──────── COLLECTED DATA

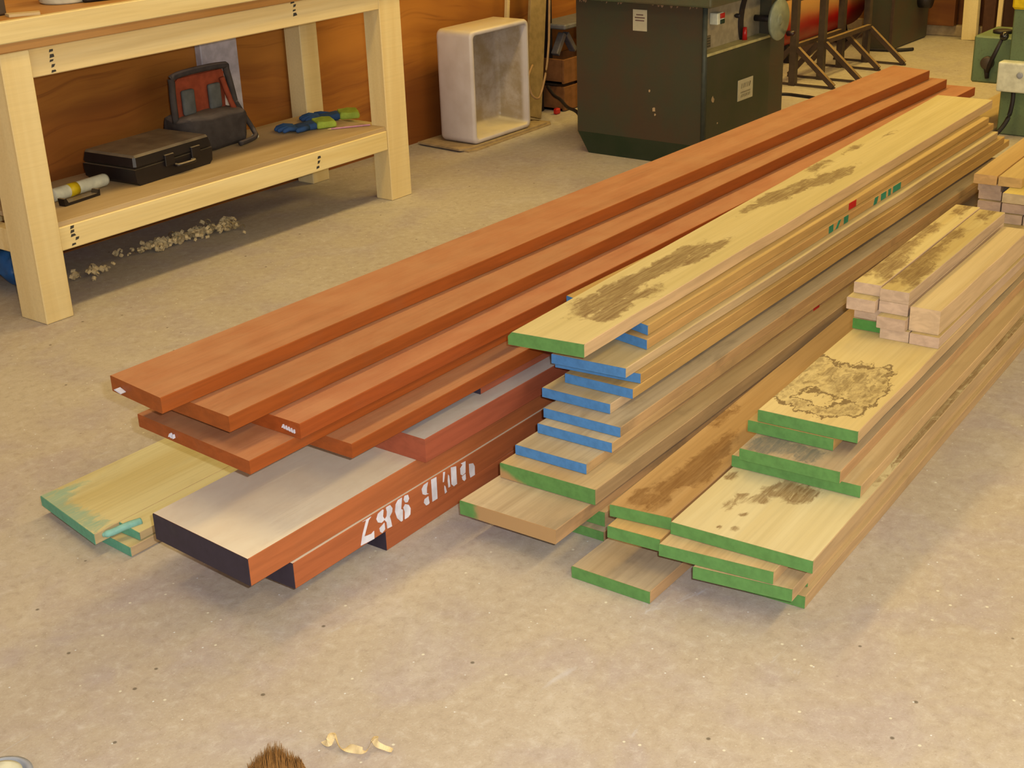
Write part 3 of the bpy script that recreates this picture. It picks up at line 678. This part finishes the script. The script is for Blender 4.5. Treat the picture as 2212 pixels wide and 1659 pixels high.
# ------------------------------------------------------------------ butler sink
sk = thing('butler_sink', 'white enamel butler sink standing on end, open side to the room', 'sink', (5.095, 4.08, .017))
def sink_shell():
    W, D, Hh, tk, cr = .223, .105, .52, .024, .03
    bm = bmesh.new()
    def loop(hx, z0, z1, y, r, n=5):
        pts = []
        for (cxx, czz, a0) in ((hx - r, z1 - r, 0), (-hx + r, z1 - r, 90), (-hx + r, z0 + r, 180), (hx - r, z0 + r, 270)):
            for i in range(n + 1):
                a = R(a0 + 90 * i / n); pts.append((cxx + r * math.cos(a), y, czz + r * math.sin(a)))
        return [bm.verts.new(p) for p in pts]
    L = [loop(W - .012, .012, Hh - .012, D, .028), loop(W - .003, .003, Hh - .003, D - .008, .03), loop(W, 0, Hh, D - .02, .03), loop(W, 0, Hh, -D + .012, .03), loop(W - .004, .004, Hh - .004, -D + .003, .028), loop(W - .011, .011, Hh - .011, -D, .024),
         loop(W - tk + .004, tk - .004, Hh - tk + .004, -D, .02), loop(W - tk, tk, Hh - tk, -D + .006, .02), loop(W - tk - .006, tk + .006, Hh - tk - .006, D - .05, .03), loop(W - tk - .025, tk + .025, Hh - tk - .025, D - .03, .03)]
    for a, b in zip(L, L[1:]):
        n = len(a)
        for q in range(n): bm.faces.new((a[q], a[(q + 1) % n], b[(q + 1) % n], b[q]))
    bm.faces.new(L[0][::-1]); bm.faces.new(L[-1])
    return bm
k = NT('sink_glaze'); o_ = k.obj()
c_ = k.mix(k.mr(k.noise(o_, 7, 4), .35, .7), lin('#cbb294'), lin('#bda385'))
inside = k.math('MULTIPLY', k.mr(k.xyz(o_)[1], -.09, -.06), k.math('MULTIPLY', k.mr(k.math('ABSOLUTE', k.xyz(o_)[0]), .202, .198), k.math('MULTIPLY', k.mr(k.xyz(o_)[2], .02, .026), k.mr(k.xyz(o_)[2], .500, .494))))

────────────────

• REQUIREMENT
Repeat the material above word for word, please, apart from its images.

• COMPLETED TASK
Write part 3 of the bpy script that recreates this picture. It picks up at line 678. This part finishes the script. The script is for Blender 4.5. Treat the picture as 2212 pixels wide and 1659 pixels high.
# ------------------------------------------------------------------ butler sink
sk = thing('butler_sink', 'white enamel butler sink standing on end, open side to the room', 'sink', (5.095, 4.08, .017))
def sink_shell():
    W, D, Hh, tk, cr = .223, .105, .52, .024, .03
    bm = bmesh.new()
    def loop(hx, z0, z1, y, r, n=5):
        pts = []
        for (cxx, czz, a0) in ((hx - r, z1 - r, 0), (-hx + r, z1 - r, 90), (-hx + r, z0 + r, 180), (hx - r, z0 + r, 270)):
            for i in range(n + 1):
                a = R(a0 + 90 * i / n); pts.append((cxx + r * math.cos(a), y, czz + r * math.sin(a)))
        return [bm.verts.new(p) for p in pts]
    L = [loop(W - .012, .012, Hh - .012, D, .028), loop(W - .003, .003, Hh - .003, D - .008, .03), loop(W, 0, Hh, D - .02, .03), loop(W, 0, Hh, -D + .012, .03), loop(W - .004, .004, Hh - .004, -D + .003, .028), loop(W - .011, .011, Hh - .011, -D, .024),
         loop(W - tk + .004, tk - .004, Hh - tk + .004, -D, .02), loop(W - tk, tk, Hh - tk, -D + .006, .02), loop(W - tk - .006, tk + .006, Hh - tk - .006, D - .05, .03), loop(W - tk - .025, tk + .025, Hh - tk - .025, D - .03, .03)]
    for a, b in zip(L, L[1:]):
        n = len(a)
        for q in range(n): bm.faces.new((a[q], a[(q + 1) % n], b[(q + 1) % n], b[q]))
    bm.faces.new(L[0][::-1]); bm.faces.new(L[-1])
    return bm
k = NT('sink_glaze'); o_ = k.obj()
c_ = k.mix(k.mr(k.noise(o_, 7, 4), .35, .7), lin('#cbb294'), lin('#bda385'))
inside = k.math('MULTIPLY', k.mr(k.xyz(o_)[1], -.09, -.06), k.math('MULTIPLY', k.mr(k.math('ABSOLUTE', k.xyz(o_)[0]), .202, .198), k.math('MULTIPLY', k.mr(k.xyz(o_)[2], .02, .026), k.mr(k.xyz(o_)[2], .500, .494))))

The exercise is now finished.